Choosing either of the paths requires them to pay fees or commissions to the collection agency. Even hiring an attorney to sue will cost them a lot. As such, they agree to a settlement.

In fact, if you offer to pay your creditor more than what they can make after hiring a collector, then they will most definitely agree to a debt settlement.

What To Do When Creditors Don’t Agree For a Settlement?

If your creditor declines to do a debt settlement then do not panic!

You can choose to hire a debt settlement company, their expertise may be helpful in convincing your creditor for a debt settlement.

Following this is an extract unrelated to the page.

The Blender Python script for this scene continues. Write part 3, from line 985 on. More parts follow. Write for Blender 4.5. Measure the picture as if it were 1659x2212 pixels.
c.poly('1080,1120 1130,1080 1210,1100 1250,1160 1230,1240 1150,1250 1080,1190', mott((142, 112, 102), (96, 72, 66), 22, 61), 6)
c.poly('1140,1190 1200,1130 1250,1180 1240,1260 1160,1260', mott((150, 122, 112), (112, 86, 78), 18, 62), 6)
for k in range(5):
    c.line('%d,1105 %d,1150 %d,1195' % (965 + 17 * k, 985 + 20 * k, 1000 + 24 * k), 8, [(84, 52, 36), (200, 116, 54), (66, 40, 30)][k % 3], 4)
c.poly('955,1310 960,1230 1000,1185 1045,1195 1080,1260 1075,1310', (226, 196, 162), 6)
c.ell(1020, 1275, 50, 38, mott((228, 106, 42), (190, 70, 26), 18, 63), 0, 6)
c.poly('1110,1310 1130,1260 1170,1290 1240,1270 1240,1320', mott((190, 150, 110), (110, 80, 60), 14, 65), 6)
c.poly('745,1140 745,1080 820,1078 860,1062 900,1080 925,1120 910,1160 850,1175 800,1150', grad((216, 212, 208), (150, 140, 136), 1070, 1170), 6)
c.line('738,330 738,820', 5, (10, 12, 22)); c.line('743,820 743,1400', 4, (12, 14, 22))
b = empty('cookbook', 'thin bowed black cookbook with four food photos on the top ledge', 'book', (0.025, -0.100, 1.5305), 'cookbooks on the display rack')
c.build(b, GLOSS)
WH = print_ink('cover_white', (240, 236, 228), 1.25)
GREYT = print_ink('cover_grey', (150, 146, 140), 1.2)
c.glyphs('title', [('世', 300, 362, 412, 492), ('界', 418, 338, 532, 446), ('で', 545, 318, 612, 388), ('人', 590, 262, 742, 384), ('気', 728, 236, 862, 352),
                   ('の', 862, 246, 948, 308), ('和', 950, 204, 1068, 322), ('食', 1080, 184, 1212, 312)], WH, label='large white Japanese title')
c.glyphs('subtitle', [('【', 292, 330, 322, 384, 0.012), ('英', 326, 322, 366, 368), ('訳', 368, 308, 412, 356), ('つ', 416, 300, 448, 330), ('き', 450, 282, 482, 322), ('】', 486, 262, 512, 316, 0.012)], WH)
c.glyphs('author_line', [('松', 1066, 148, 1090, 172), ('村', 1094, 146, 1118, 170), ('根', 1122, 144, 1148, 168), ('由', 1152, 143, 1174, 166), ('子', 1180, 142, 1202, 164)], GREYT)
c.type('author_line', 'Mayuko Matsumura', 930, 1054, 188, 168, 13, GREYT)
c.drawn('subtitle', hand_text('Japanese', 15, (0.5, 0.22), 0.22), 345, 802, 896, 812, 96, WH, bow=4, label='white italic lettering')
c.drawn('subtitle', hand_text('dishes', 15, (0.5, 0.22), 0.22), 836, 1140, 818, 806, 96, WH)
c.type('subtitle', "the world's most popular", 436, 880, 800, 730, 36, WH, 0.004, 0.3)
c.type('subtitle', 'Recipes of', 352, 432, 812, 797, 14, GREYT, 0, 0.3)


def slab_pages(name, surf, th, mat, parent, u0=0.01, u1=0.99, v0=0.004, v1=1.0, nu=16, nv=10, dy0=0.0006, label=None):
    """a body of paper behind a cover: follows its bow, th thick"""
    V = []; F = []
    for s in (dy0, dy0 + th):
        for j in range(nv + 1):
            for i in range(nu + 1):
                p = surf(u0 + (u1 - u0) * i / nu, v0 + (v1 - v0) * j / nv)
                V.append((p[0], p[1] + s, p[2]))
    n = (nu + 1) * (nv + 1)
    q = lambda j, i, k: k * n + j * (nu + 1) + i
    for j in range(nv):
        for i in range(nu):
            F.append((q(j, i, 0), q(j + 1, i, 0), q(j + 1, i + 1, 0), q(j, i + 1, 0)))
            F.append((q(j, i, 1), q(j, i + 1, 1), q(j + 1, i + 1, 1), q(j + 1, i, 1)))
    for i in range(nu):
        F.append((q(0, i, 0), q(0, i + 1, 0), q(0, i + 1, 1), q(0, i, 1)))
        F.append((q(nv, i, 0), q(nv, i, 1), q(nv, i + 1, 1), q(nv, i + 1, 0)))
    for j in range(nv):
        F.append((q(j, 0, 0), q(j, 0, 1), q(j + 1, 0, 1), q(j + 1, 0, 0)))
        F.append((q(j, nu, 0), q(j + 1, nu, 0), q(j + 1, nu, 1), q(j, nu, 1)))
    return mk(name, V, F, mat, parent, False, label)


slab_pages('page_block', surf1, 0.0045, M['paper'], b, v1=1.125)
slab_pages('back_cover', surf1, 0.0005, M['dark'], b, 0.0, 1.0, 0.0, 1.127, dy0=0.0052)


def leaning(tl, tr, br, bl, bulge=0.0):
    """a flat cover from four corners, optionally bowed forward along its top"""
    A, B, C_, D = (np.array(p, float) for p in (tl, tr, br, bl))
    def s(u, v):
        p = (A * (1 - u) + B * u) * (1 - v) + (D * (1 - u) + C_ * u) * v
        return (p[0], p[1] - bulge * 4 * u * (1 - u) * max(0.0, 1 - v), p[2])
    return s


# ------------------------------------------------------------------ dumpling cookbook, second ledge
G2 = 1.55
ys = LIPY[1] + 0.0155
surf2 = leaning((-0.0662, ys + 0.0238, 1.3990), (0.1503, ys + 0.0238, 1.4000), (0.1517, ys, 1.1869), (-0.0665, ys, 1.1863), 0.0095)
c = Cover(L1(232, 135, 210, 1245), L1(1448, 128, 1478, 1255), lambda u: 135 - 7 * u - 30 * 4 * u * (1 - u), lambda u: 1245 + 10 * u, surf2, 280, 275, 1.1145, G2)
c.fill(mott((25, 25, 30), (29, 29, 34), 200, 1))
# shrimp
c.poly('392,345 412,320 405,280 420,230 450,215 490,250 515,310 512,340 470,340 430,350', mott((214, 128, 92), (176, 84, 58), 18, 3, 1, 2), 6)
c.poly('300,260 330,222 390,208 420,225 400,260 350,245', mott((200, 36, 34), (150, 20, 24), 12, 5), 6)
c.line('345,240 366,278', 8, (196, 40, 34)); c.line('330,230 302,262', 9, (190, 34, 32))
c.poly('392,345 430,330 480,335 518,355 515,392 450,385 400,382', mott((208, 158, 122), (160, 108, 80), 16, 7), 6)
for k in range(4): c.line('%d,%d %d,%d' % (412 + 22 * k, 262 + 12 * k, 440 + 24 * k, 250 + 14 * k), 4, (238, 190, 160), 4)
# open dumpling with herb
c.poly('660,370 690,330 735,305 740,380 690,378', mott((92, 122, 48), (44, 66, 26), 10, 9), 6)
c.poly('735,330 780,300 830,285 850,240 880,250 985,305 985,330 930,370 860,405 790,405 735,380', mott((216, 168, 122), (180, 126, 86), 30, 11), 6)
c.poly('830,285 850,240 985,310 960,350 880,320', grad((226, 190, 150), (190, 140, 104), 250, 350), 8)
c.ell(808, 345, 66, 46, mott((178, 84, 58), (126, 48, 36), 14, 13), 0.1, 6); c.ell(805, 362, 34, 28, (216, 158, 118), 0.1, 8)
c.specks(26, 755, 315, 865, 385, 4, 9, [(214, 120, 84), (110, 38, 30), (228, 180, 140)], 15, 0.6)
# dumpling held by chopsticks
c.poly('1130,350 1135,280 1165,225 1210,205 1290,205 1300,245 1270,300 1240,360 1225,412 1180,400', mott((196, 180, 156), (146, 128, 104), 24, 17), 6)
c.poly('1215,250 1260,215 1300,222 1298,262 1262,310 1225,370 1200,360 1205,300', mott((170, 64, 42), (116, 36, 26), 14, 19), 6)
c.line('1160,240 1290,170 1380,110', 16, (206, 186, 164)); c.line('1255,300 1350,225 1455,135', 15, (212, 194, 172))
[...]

Although DIY debt settlement is what we root for, hiring a debt settlement company can be your last resort to convince your creditors for a debt settlement even if the previous negotiation didn’t work out.

Risks of Debt Settlement

Risks of Debt Settlement

Debt settlement can save you a lot of money, but it might not be a success always. Here are some risks associated with debt settlement that you may have to bear:

  • You can be sued: A creditor may decide to sue when you do not pay their money, and court judgment against you can lead to wage garnishment and other penalties.
  • Your credit score will be ruined: Even if you take a DIY route to debt settlement, you will bear a good risk of damaging your credit score along the way.
  • Your account may not be delinquent enough: To settle your debt, your account needs to be delinquent for at least 90 days. Creditors do not agree to settle your debt if you are behind your payments only for a few days.
  • Settlement may take time: The settlement process might take time, or your creditor might take time to agree on a settlement. The more time settlement takes, the more hit your credit score will take. And if in case your creditor does not agree, your accounts might be sent to collections. 4

Alternatives of Debt Settlement

Alternatives of Debt Settlement

If debt settlement does not work out for you, then here are some alternatives to debt settlement that you can go for:

Balance Transfer

If you cannot pay your credit card debt, you can consolidate all your debts and transfer the balance to a new credit card with zero APR.

The promotional period usually lasts up to 12 months on these credit cards, which gives you an opportunity to save money on interest.

If you are able to pay off your credit card debt before the promotional period ends, then you will save a lot of money. But if you don’t, you will have to bear a high-interest rate again.

Debt Management Plan

Unlike debt settlement, a DMP aims at paying off your debt once and for all.

The monthly payment in a DMP might not be as low, but it is good for your credit score. To get started, you will have to talk to a credit counselor first and hire an agency.


Although bankruptcy should always be the last resort, if you think your debt is practically impossible to pay, then you should choose to declare bankruptcy.

Bankruptcy has severe repercussions, such as it remains on your credit report for 7-10 years, and obviously ruins your credit score. 5

The Verdict

As you can see, negotiating your own debt settlement is actually not easy and might take a shorter amount of time when you work with a debt settlement agency.

You need to do your own detailed research and understand your creditors’ needs and wants.


What to do after a debt settlement?

You have successfully settled your debt. So what should you do now?

  • Settled or forgiven debt is considered taxable income, so you should take care of that.
  • Also, after the settlement, you should take a look at your credit report and see everything is stated in it accurately as per your debt settlement conditions. 6

What percentage should I offer for a debt settlement?

You can offer to pay your creditor 25% of what you owe in a lump sum in exchange for debt forgiveness and then expect them to send a counter for a higher percentage. 7

Can I remove debt settlement from my credit report?

Unfortunately, debt settlement remains on your credit report for seven years, and you cannot get it removed before seven years.

Will debt settlement hurt my credit?

Yes, debt settlement will damage your credit score and will make it more difficult for you to get financing in the future.